Problem to solve
Set down exactly the lines of the listing below, please, beginning with the first and ending with the line that holds "4, 'X')), STEEL, sw)".
◆ ◆ ◆ ◆ ◆ ◆ ◆
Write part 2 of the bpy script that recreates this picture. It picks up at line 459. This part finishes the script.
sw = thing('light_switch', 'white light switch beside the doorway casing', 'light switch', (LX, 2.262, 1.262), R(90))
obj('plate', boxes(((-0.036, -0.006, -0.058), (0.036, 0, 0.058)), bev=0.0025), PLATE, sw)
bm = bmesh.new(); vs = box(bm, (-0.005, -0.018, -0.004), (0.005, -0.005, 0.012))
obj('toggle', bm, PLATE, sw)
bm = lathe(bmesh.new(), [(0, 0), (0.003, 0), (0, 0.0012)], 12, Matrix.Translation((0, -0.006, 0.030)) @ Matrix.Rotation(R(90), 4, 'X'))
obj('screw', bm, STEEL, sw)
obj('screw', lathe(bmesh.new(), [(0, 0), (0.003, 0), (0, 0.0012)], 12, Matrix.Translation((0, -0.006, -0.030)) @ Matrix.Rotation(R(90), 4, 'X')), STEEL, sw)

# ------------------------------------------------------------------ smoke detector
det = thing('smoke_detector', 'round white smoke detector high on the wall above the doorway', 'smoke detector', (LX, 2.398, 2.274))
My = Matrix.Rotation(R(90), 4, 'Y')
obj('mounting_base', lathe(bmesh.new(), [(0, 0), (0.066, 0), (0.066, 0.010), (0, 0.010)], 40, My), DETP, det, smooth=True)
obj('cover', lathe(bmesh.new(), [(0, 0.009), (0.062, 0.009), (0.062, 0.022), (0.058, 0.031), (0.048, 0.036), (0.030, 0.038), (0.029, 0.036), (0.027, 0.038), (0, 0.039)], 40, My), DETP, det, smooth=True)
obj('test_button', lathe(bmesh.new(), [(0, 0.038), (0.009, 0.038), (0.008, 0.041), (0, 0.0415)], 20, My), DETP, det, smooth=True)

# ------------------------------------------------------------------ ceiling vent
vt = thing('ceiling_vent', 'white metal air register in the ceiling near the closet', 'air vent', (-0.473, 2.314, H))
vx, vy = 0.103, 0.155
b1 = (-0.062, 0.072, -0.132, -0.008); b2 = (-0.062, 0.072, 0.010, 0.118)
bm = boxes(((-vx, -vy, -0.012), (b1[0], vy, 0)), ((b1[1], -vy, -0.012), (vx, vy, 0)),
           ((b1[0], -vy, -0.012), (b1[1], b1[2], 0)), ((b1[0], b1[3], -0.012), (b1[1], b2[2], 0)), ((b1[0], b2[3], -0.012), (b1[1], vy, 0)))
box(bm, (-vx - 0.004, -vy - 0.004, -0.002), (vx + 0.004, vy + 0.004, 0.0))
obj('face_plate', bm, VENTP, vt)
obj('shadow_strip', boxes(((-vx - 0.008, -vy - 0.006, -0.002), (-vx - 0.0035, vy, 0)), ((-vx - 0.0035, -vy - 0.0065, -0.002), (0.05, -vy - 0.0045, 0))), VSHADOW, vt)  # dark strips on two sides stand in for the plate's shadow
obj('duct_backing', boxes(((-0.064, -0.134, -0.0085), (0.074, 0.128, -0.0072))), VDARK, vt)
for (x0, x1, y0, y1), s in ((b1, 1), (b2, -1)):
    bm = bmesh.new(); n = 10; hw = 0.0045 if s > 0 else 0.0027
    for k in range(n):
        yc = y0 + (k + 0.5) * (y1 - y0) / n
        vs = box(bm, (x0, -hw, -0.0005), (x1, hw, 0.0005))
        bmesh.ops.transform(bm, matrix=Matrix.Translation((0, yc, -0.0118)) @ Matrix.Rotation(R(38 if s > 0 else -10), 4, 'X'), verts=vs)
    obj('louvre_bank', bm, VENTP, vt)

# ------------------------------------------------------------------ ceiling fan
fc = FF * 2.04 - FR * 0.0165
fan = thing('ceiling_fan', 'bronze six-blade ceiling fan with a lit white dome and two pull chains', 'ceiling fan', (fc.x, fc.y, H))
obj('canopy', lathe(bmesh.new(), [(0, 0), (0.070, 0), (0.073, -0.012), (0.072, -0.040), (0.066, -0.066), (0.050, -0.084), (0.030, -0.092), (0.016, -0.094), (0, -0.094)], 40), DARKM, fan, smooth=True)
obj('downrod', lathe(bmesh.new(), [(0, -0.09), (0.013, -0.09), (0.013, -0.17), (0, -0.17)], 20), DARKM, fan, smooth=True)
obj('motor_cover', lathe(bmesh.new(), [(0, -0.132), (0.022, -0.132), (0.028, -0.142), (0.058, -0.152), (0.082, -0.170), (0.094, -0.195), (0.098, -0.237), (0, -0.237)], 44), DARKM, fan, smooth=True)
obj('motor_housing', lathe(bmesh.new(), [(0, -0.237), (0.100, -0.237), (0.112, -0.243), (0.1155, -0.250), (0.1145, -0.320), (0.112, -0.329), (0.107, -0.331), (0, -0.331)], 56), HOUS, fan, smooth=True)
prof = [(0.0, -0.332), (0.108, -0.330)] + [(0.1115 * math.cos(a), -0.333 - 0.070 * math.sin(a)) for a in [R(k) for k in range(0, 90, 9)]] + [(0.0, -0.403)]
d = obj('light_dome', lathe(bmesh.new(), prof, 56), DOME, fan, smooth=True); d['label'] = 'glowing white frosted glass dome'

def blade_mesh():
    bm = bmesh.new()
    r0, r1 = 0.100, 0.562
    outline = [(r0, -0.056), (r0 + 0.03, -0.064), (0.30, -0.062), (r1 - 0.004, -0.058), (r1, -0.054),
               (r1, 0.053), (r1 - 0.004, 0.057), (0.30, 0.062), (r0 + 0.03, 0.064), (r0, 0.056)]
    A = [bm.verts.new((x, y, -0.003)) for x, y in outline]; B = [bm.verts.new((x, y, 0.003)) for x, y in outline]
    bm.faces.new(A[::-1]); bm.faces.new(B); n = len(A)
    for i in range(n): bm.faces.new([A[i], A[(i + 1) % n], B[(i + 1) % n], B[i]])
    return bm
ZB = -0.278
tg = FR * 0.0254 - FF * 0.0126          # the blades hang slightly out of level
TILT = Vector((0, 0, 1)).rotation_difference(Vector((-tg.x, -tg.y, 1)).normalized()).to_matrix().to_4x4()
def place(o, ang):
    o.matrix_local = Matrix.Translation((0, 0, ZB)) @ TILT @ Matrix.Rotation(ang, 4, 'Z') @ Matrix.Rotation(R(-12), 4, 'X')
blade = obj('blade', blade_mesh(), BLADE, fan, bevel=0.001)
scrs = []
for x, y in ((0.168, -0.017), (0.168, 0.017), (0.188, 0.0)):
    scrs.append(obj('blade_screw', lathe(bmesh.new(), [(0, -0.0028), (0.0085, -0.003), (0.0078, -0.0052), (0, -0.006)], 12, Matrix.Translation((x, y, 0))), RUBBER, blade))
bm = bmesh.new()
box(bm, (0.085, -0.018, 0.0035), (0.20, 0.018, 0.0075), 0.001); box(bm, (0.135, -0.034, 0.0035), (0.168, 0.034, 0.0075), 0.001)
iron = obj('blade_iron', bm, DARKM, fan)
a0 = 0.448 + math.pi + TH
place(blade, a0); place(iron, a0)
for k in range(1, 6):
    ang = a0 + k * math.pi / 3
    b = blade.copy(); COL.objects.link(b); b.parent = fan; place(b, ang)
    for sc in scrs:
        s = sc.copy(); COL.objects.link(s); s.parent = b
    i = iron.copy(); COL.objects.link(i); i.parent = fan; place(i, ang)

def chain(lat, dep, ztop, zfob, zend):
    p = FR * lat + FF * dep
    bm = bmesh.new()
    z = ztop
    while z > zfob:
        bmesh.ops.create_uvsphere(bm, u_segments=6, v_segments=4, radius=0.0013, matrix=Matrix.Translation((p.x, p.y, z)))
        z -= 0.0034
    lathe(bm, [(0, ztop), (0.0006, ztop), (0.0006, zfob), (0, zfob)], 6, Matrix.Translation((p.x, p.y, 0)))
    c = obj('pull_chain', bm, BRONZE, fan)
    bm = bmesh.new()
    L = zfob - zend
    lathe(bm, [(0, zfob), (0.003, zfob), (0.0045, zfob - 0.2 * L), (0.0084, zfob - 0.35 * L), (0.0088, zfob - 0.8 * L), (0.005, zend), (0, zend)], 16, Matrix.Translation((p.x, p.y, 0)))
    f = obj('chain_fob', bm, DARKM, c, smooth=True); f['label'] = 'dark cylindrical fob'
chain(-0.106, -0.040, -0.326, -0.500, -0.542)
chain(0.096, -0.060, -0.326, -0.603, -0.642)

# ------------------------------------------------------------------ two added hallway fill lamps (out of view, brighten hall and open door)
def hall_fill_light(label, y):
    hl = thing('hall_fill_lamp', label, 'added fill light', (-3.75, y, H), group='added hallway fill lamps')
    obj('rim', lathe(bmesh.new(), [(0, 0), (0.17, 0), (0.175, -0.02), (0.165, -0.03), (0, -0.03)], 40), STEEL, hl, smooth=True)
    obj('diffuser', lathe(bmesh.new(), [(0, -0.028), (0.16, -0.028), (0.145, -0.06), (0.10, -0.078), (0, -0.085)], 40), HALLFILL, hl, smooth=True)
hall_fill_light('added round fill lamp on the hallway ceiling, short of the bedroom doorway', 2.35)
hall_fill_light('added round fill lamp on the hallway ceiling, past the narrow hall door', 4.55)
◆ ◆ ◆ ◆ ◆ ◆ ◆
Solved problem
Write part 2 of the bpy script that recreates this picture. It picks up at line 459. This part finishes the script.
sw = thing('light_switch', 'white light switch beside the doorway casing', 'light switch', (LX, 2.262, 1.262), R(90))
obj('plate', boxes(((-0.036, -0.006, -0.058), (0.036, 0, 0.058)), bev=0.0025), PLATE, sw)
bm = bmesh.new(); vs = box(bm, (-0.005, -0.018, -0.004), (0.005, -0.005, 0.012))
obj('toggle', bm, PLATE, sw)
bm = lathe(bmesh.new(), [(0, 0), (0.003, 0), (0, 0.0012)], 12, Matrix.Translation((0, -0.006, 0.030)) @ Matrix.Rotation(R(90), 4, 'X'))
obj('screw', bm, STEEL, sw)
obj('screw', lathe(bmesh.new(), [(0, 0), (0.003, 0), (0, 0.0012)], 12, Matrix.Translation((0, -0.006, -0.030)) @ Matrix.Rotation(R(90), 4, 'X')), STEEL, sw)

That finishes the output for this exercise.